Governor Babajide Sanwo-Olu approved the emergency dredging intervention as part of efforts to strengthen the state’s drainage network.

The Commissioner for Environment and Water Resources, Tokunbo Wahab, said the recent downpours are an extreme weather event that produced an unusually large volume of rainfall within a short period, overwhelming drainage systems in some locations and causing temporary flooding in parts of Victoria Island, Lekki, Ikeja, Gbagada, Mushin, Mafoloku and other communities.

According to him, the situation was not peculiar to Lagos; several African countries and parts of North America also experienced heavy rainfall and flooding during the same period.

Wahab, however, said Lagos presents a more complex hydrological challenge because of its extensive network of lagoons, rivers, creeks and tidal water bodies, coupled with its high rainfall intensity.

He explained that the interaction between the Atlantic Ocean, Lagos Lagoon and inland waterways, especially during high tide, naturally slows the discharge of storm-water into the sea, leading to temporary flooding in low-lying areas during exceptionally heavy rainfall.

The commissioner assured residents that the government was closely monitoring drainage infrastructure, flood-prone areas and major channels across the State.

He added that emergency response agencies have been deployed to affected areas to facilitate the quick recession of floodwaters and provide necessary support to residents.

Wahab said the government would continue to invest in drainage construction, channelisation, desilting, and other flood-control infrastructure, but stressed that residents also have a responsibility to support these efforts.

He urged residents to stop dumping refuse into drains, canals and waterways, warning that blocked drainage channels and illegal reclamation of wetlands contribute significantly to flooding.

He also cautioned against building on drainage alignments and engaging in activities that could obstruct the free flow of storm-water.

The commissioner said the increasing frequency of extreme rainfall events across coastal cities is a clear indication of the impact of climate change.

“Lagos is not exempt from these realities.
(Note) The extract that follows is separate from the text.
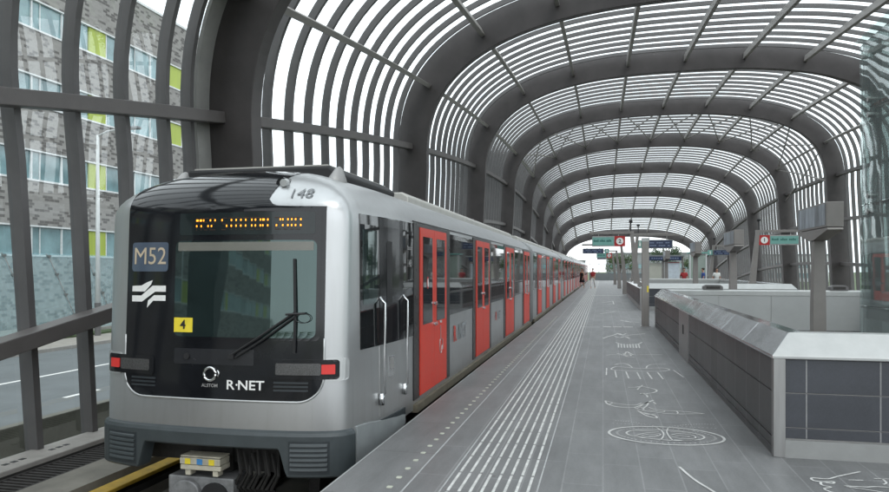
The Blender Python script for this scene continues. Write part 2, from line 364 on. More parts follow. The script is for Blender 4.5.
# walkway beside the left track
b = MB(); b.box(-6.1,-5.55,-40,115,-1.22,-.72); b.box(-6.62,-6.1,-40,115,-1.22,-.78)
wk = struct('walkway', b, M['bed'])
b = MB()
y = 3.0
while y < 30:
    b.box(-6.56,-6.14,y,y+.035,-.78,-.725); y += .09
b.box(-6.6,-6.565,3,30,-.78,-.722); b.box(-6.135,-6.103,3,30,-.78,-.722)
b.build('drain_grating', M['grate'], wk)
b = MB(); b.box(-7.10,-6.62,-40,115,-1.22,-.64); cu = struct('kerb_beam', b, M['curb'], bevel=.015)
b = MB(); b.box(-6.623,-6.618,-40,115,-.80,-.70); b.build('kerb_shadow_strip', M['grate'], cu)
b = MB()
for k in range(20):
    for q in range(3):
        yy = 5.4+k*1.0+(k%2)*.3; b.box(-6.86,-6.80,yy+q*.12,yy+q*.12+.07,-.641,-.636)
b.build('drain_slot', M['black'], cu)
for side in (-1,):
    pass
b = MB()
for xr in (-4.36,-2.92, 10.58, 12.02): b.box(xr-.035,xr+.035,-40,160,-1.22,-1.05)
b2 = MB()
for xr in (-4.36,-2.92, 10.58, 12.02): b2.box(xr-.07,xr+.07,-40,160,-1.22,-1.19)
rails = struct('running_rails', b, M['under']); b2.build('rail_foot', M['under'], rails)
# third rail with yellow cover
tr = thing('third_rail', 'yellow covered power rail running beside the track under the train', 'power rail', (-5.33,0,-1.0))
b = MB(); b.box(-.10,.10,4,115,.20,.245); b.box(-.10,-.075,4,115,.08,.20); b.build('cover', M['rail3'], tr, bevel=.01)
b = MB(); b.box(-.05,.05,4,115,.05,.13); b.build('conductor', M['under'], tr)
for k in range(22):
    b = MB(); yy = 6.3+k*3.0; b.box(-.04,.28,yy,yy+.08,-.2,-.12); b.box(.20,.28,yy,yy+.08,-.12,.10); b.box(-.04,.04,yy,yy+.08,-.12,.05); b.build('bracket', M['dullsteel'], tr)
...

However, the State Government remains steadfast in its commitment to building a flood-resilient city through sustained infrastructure development, environmental enforcement and active collaboration with residents,” he said.

Wahab described flood management as a shared responsibility, urging residents to keep drainage channels free of debris and to report any activities that could obstruct storm-water flow.

He also advised motorists to avoid driving through flooded roads during heavy rainfall and urged residents, particularly those in flood-prone communities, to comply with weather advisories and safety instructions issued by relevant government agencies.

He reaffirmed the government’s commitment to protecting lives and property through proactive flood management measures and called for continued public cooperation in building a cleaner, safer and more resilient Lagos.